Incitations et soutien aux e-commerçants pour améliorer la sécurité
Divers organismes publics et privés en Belgique proposent des ressources, des outils et des aides pour renforcer la cybersécurité des entreprises en ligne. Le Centre pour la Cybersécurité Belgique (https://www.ccb.belgium.be/) met à disposition des fiches techniques, des recommandations et des audits de sécurité pour aider les PME et les commerçants à se conformer aux exigences nationales et européennes.
Certains programmes de subvention sont aussi disponibles via les régions (Wallonie, Flandre, Bruxelles-Capitale) pour financer l’adoption de solutions techniques sécurisées (certificats SSL, outils de gestion des risques, etc.). Il est ainsi recommandé de consulter les sites officiels des administrations régionales pour accéder aux dispositifs de soutien adaptés à votre structure.
Perspectives et évolutions futures
La digitalisation croissante du commerce de détail implique une vigilance constante de la part des e-commerçants belges. L’intégration de nouvelles technologies comme l’intelligence artificielle, les paiements mobiles ou encore la blockchain dans les processus de paiement exigera une adaptation continue aux évolutions réglementaires et technologiques.
De futures mises à jour de la directive DSP ou du RGPD pourraient venir renforcer encore les obligations autour de l’authentification ou du traitement des données. Parallèlement, la sophistication des techniques de fraude nécessitera l’adoption de solutions toujours plus modernes et proactives.

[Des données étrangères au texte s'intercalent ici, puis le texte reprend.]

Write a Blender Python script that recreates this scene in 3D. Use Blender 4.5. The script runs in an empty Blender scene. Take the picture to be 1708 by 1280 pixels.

Pour rester compétitifs sur le marché numérique européen, les acteurs du commerce électronique en Belgique doivent dès aujourd’hui mettre en œuvre des politiques robustes de sécurité tout en se tenant informés des nouvelles exigences légales. Une veille régulière, assortie d’une collaboration avec des prestataires de confiance, permet de garantir à la fois la conformité et la satisfaction du client.